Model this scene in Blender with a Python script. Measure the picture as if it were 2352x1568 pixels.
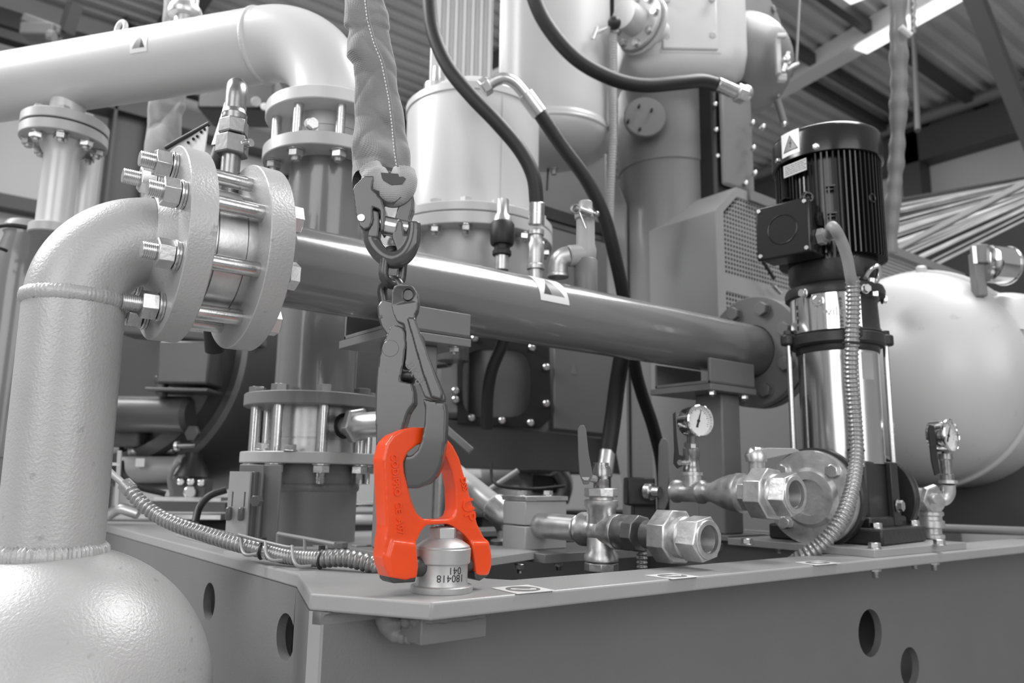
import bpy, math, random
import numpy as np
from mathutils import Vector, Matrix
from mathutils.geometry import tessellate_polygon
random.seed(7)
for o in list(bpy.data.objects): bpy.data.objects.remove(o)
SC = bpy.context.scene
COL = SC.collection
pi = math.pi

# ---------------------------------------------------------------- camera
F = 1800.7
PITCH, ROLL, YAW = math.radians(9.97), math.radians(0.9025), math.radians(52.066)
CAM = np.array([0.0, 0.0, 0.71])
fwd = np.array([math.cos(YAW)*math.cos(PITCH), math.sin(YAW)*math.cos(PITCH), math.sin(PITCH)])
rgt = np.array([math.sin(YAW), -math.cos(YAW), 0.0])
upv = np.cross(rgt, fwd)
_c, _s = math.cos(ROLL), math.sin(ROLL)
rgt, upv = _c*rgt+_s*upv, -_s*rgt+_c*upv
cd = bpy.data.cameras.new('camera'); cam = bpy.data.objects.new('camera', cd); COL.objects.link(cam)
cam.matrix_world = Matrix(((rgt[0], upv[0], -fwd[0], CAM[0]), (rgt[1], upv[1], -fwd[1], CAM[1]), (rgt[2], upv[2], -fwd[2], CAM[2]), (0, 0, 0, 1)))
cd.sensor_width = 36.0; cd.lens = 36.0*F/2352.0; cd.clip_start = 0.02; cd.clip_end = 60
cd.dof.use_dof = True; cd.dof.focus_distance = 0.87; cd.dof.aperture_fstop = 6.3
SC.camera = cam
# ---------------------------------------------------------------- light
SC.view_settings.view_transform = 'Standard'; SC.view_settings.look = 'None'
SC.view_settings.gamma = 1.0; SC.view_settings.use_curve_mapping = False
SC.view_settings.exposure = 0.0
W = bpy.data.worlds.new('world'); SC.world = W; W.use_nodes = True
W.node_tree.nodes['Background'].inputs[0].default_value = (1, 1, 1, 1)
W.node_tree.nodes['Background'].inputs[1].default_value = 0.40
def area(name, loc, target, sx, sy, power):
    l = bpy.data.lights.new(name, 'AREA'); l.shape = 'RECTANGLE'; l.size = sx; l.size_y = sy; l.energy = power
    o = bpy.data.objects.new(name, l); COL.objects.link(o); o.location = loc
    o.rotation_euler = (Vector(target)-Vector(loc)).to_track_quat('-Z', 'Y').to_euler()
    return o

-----

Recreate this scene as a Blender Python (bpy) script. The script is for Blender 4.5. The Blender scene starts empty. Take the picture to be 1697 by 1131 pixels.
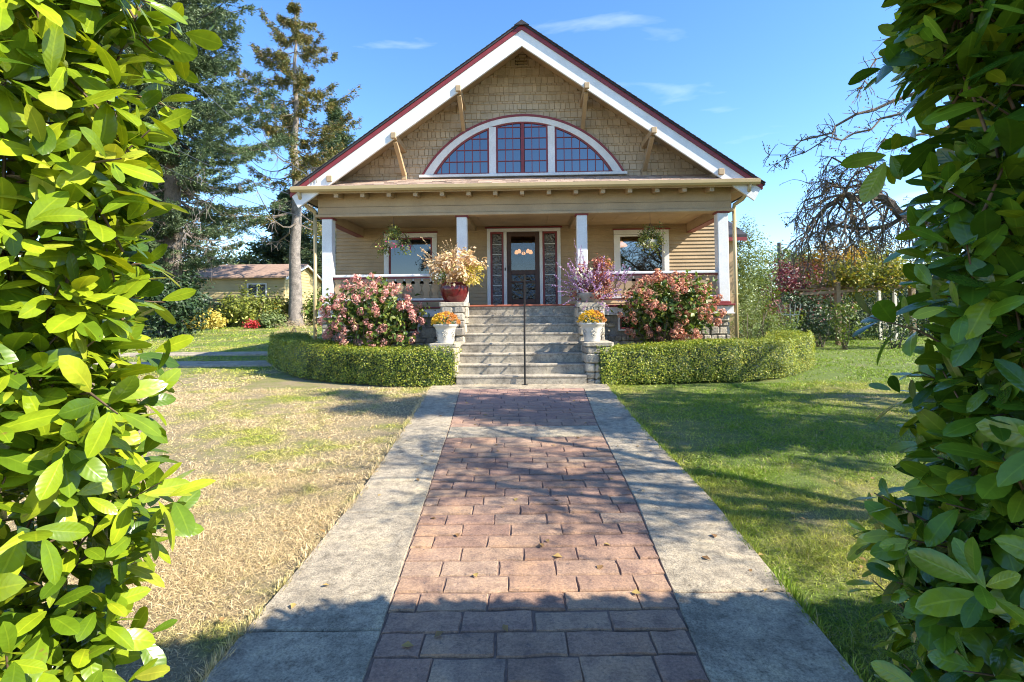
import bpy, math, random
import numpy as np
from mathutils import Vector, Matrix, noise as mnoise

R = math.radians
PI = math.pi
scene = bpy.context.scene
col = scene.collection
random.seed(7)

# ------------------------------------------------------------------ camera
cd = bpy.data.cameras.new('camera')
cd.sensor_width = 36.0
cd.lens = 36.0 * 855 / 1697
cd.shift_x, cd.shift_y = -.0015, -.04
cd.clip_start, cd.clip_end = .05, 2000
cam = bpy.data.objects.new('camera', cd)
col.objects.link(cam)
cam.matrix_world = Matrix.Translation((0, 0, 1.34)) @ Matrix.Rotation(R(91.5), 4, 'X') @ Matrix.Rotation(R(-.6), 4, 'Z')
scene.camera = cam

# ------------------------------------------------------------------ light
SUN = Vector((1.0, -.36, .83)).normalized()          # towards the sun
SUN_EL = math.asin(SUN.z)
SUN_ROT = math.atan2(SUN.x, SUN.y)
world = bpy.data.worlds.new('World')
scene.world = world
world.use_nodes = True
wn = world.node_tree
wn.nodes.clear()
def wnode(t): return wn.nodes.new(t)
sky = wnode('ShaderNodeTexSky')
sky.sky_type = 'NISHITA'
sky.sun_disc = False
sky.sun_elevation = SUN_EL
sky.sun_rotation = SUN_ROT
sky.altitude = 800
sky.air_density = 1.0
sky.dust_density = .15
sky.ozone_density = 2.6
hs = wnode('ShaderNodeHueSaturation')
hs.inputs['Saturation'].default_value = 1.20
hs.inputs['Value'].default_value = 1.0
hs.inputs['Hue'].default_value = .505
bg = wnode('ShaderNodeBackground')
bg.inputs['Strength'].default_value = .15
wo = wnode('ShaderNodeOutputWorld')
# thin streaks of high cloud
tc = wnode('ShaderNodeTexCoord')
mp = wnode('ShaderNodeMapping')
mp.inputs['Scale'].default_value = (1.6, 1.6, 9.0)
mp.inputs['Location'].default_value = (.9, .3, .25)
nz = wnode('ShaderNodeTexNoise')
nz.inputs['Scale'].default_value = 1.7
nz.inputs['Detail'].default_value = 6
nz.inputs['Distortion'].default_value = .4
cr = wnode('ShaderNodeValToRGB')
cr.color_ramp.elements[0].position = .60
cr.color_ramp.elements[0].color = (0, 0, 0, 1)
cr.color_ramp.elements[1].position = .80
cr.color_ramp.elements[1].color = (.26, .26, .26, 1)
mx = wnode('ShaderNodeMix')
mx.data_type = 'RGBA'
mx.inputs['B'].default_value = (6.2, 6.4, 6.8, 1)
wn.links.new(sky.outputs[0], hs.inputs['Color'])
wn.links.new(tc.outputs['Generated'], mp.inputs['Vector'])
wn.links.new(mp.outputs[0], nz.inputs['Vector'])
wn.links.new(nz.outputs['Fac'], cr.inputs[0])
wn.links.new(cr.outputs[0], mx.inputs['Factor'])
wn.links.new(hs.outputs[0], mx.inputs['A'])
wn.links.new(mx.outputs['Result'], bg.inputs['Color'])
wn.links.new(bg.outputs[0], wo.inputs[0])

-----

## Requirement
From the line with "Recreate this scene" to the line with "scene.camera = cam", set down those lines word for word and only those, counting both ends. Pictures stay out of the copy.

## Task answer
Recreate this scene as a Blender Python (bpy) script. The script is for Blender 4.5. The Blender scene starts empty. Take the picture to be 1697 by 1131 pixels.
import bpy, math, random
import numpy as np
from mathutils import Vector, Matrix, noise as mnoise

R = math.radians
PI = math.pi
scene = bpy.context.scene
col = scene.collection
random.seed(7)

# ------------------------------------------------------------------ camera
cd = bpy.data.cameras.new('camera')
cd.sensor_width = 36.0
cd.lens = 36.0 * 855 / 1697
cd.shift_x, cd.shift_y = -.0015, -.04
cd.clip_start, cd.clip_end = .05, 2000
cam = bpy.data.objects.new('camera', cd)
col.objects.link(cam)
cam.matrix_world = Matrix.Translation((0, 0, 1.34)) @ Matrix.Rotation(R(91.5), 4, 'X') @ Matrix.Rotation(R(-.6), 4, 'Z')
scene.camera = cam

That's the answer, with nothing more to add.